* [What the task requires]: Exactly the lines from the start of the data below through the line that contains "def P3(px, py, D): return" are to be copied, with pictures left out.

# Dataset content start

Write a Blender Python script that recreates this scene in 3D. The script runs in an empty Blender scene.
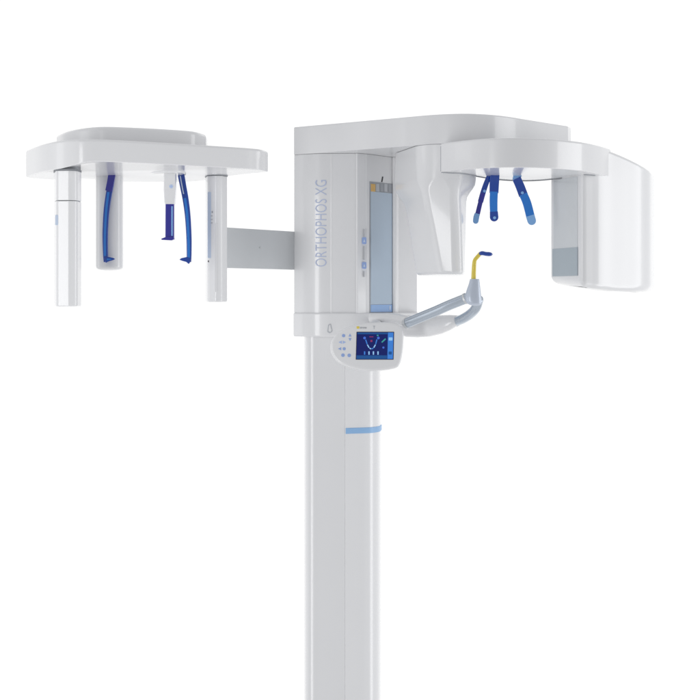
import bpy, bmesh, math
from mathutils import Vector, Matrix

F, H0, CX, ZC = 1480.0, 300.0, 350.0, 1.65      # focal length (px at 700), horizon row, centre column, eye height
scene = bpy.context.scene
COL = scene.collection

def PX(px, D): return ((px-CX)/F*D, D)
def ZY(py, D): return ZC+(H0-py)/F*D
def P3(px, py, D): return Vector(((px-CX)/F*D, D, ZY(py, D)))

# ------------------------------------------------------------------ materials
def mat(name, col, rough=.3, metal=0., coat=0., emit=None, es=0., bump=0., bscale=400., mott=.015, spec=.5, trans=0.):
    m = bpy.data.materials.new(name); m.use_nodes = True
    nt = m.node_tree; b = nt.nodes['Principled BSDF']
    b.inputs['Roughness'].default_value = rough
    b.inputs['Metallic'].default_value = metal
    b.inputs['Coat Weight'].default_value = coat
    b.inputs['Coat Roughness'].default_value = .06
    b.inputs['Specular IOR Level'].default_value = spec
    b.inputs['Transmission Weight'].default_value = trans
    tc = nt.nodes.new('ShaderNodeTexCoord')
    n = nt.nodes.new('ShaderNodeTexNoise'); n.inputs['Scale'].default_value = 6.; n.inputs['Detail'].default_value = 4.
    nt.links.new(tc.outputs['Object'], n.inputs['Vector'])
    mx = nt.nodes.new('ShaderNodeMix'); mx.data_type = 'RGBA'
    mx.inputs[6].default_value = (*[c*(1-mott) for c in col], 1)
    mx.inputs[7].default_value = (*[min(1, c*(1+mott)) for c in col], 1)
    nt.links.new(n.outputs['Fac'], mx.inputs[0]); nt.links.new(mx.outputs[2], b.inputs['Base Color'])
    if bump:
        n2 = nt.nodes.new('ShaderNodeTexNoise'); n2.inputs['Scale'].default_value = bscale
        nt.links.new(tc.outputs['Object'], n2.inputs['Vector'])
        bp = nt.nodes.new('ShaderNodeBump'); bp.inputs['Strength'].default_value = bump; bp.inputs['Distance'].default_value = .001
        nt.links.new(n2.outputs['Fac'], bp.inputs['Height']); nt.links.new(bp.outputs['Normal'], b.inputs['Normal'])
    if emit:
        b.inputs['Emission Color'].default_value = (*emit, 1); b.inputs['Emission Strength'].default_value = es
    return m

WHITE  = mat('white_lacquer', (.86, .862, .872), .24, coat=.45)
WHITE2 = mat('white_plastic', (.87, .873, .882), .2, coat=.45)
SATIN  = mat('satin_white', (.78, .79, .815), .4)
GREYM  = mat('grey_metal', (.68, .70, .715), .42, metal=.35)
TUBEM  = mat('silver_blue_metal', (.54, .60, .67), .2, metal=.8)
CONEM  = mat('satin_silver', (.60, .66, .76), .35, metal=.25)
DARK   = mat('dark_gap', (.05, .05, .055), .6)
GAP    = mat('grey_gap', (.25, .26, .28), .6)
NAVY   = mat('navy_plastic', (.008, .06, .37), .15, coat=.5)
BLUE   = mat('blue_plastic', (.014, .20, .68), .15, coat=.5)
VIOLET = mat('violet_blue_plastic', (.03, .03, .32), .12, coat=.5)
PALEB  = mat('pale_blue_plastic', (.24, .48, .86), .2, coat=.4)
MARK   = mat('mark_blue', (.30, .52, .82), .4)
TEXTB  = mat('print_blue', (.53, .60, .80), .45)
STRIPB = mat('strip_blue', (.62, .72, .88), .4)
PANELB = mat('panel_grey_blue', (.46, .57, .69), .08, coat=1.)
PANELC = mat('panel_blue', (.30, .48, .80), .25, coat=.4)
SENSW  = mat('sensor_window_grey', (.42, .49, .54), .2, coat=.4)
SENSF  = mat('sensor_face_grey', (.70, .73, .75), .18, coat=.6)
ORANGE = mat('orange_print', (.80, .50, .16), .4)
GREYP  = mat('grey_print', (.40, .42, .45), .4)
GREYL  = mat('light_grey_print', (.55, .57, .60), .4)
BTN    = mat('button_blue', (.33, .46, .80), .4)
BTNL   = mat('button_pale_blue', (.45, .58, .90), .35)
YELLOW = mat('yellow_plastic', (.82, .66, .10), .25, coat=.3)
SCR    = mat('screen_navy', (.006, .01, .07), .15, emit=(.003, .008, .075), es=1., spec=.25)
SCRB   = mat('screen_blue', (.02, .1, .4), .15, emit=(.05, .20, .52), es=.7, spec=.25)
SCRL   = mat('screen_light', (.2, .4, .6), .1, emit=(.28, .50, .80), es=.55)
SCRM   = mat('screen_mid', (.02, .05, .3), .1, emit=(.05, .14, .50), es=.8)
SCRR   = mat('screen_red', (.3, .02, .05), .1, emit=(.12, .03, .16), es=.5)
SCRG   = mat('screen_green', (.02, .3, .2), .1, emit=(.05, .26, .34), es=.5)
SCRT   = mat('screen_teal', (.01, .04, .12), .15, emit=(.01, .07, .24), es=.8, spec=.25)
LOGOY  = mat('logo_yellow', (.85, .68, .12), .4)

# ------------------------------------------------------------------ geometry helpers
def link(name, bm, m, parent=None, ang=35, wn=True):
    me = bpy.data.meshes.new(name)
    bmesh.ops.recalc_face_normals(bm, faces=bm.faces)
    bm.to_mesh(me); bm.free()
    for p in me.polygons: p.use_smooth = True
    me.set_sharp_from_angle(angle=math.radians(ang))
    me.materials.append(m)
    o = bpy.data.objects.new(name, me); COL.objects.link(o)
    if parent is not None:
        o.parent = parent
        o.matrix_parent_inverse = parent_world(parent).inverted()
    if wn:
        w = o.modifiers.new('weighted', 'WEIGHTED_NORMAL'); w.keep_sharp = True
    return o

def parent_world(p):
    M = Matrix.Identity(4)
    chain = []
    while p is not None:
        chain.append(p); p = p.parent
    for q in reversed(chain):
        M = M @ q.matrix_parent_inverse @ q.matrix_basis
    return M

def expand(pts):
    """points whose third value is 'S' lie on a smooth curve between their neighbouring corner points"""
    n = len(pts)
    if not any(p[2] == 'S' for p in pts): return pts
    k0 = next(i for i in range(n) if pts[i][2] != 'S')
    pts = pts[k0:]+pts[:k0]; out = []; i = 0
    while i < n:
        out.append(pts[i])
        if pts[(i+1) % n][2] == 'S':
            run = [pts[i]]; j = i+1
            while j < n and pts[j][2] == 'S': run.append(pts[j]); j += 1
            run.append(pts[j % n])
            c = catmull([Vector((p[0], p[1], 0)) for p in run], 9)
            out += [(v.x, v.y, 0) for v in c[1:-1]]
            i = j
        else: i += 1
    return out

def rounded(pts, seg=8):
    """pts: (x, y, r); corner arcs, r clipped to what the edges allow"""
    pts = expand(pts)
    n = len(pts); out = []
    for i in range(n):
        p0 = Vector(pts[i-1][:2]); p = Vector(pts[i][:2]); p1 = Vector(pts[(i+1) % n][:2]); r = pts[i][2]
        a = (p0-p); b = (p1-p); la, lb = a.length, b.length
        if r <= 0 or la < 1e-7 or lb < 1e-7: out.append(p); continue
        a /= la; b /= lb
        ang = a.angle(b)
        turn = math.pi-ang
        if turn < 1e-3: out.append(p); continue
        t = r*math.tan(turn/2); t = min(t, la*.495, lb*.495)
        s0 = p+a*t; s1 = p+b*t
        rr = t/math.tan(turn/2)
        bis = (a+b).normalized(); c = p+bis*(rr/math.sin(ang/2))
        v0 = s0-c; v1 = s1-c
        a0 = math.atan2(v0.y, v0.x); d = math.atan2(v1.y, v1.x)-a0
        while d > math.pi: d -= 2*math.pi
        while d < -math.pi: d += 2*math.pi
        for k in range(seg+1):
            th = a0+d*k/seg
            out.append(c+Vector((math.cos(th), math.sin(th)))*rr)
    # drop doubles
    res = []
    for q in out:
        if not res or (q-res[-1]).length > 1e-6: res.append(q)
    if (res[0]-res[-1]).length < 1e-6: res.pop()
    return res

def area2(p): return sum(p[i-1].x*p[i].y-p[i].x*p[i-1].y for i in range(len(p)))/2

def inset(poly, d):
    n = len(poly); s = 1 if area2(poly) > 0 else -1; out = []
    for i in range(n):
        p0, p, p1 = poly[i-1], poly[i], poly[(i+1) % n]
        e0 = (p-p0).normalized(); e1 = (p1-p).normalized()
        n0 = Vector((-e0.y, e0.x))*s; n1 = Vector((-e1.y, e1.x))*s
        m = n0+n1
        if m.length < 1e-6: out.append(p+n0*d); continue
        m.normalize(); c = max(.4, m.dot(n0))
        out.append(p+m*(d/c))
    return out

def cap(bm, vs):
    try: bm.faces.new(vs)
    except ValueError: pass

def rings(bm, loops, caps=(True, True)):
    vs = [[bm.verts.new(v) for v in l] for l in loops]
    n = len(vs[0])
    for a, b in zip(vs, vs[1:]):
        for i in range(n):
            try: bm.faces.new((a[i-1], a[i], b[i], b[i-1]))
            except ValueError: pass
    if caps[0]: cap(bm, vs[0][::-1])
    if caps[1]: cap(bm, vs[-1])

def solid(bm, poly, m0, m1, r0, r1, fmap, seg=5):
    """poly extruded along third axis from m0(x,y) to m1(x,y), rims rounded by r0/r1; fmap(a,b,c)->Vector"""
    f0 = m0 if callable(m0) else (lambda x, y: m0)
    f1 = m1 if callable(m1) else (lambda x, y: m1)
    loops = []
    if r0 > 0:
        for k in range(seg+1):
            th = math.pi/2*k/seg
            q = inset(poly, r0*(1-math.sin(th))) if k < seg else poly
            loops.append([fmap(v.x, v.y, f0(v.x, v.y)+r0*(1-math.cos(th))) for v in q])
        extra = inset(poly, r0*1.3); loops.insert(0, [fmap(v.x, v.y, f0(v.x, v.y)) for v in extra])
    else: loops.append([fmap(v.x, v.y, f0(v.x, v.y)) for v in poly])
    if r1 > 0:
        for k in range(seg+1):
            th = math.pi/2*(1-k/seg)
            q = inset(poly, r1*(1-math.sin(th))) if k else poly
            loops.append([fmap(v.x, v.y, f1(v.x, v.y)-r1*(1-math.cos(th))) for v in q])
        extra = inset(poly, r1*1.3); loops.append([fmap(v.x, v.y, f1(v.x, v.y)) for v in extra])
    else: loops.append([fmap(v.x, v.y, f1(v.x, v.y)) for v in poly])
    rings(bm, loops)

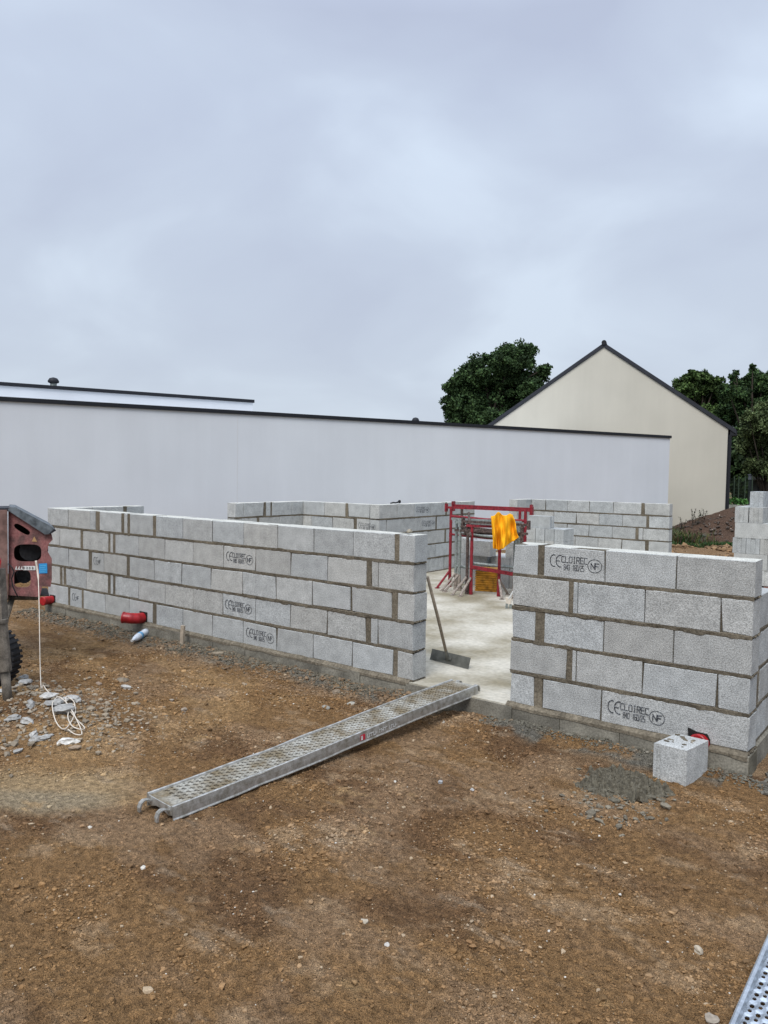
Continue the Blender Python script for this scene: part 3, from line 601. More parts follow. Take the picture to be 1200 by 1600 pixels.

# Dataset content end

* [Response for this exercise]:
Write a Blender Python script that recreates this scene in 3D. The script runs in an empty Blender scene.
import bpy, bmesh, math
from mathutils import Vector, Matrix

F, H0, CX, ZC = 1480.0, 300.0, 350.0, 1.65      # focal length (px at 700), horizon row, centre column, eye height
scene = bpy.context.scene
COL = scene.collection

def PX(px, D): return ((px-CX)/F*D, D)
def ZY(py, D): return ZC+(H0-py)/F*D
def P3(px, py, D): return Vector(((px-CX)/F*D, D, ZY(py, D)))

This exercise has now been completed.